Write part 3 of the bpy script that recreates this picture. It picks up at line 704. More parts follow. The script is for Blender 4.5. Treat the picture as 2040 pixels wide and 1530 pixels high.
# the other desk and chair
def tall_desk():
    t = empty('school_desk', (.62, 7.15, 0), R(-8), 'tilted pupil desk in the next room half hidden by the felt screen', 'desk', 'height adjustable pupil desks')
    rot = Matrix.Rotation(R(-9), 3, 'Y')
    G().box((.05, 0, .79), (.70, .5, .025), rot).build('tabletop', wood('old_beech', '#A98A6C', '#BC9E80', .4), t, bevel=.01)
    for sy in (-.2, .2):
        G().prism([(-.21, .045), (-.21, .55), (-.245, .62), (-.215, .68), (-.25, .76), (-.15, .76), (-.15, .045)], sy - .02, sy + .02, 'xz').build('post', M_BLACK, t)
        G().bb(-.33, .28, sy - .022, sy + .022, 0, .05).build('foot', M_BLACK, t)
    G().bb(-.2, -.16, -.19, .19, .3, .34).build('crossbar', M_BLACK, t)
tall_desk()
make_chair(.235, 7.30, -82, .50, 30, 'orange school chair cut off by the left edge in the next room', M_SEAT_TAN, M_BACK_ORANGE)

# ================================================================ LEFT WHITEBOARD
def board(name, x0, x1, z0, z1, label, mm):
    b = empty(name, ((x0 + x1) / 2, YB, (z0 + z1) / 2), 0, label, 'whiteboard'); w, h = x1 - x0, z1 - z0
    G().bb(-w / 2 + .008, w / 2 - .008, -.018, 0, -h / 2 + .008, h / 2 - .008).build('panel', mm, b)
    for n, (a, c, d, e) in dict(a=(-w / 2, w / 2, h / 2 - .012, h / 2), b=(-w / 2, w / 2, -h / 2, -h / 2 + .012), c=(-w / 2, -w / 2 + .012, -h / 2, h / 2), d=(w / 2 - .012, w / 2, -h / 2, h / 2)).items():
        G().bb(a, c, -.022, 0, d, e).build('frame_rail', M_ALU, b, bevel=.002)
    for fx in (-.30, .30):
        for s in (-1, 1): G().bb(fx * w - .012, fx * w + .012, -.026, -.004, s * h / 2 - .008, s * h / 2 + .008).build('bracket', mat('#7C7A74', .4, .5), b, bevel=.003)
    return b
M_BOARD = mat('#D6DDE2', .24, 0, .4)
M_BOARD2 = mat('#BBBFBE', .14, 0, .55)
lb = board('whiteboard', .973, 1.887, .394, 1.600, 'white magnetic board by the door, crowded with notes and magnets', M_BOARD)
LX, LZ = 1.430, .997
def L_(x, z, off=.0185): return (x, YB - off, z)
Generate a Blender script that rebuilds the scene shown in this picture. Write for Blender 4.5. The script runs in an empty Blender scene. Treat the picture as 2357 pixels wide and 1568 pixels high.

───

* _Task directions_
Your task is to quote, without any alteration, the lines running from the top of the records to the line that holds "make_chair(.235, 7.30, -82, .50, 30, 'orange", both included.

* _Solution_
Write part 3 of the bpy script that recreates this picture. It picks up at line 704. More parts follow. The script is for Blender 4.5. Treat the picture as 2040 pixels wide and 1530 pixels high.
# the other desk and chair
def tall_desk():
    t = empty('school_desk', (.62, 7.15, 0), R(-8), 'tilted pupil desk in the next room half hidden by the felt screen', 'desk', 'height adjustable pupil desks')
    rot = Matrix.Rotation(R(-9), 3, 'Y')
    G().box((.05, 0, .79), (.70, .5, .025), rot).build('tabletop', wood('old_beech', '#A98A6C', '#BC9E80', .4), t, bevel=.01)
    for sy in (-.2, .2):
        G().prism([(-.21, .045), (-.21, .55), (-.245, .62), (-.215, .68), (-.25, .76), (-.15, .76), (-.15, .045)], sy - .02, sy + .02, 'xz').build('post', M_BLACK, t)
        G().bb(-.33, .28, sy - .022, sy + .022, 0, .05).build('foot', M_BLACK, t)
    G().bb(-.2, -.16, -.19, .19, .3, .34).build('crossbar', M_BLACK, t)
tall_desk()
make_chair(.235, 7.30, -82, .50, 30, 'orange school chair cut off by the left edge in the next room', M_SEAT_TAN, M_BACK_ORANGE)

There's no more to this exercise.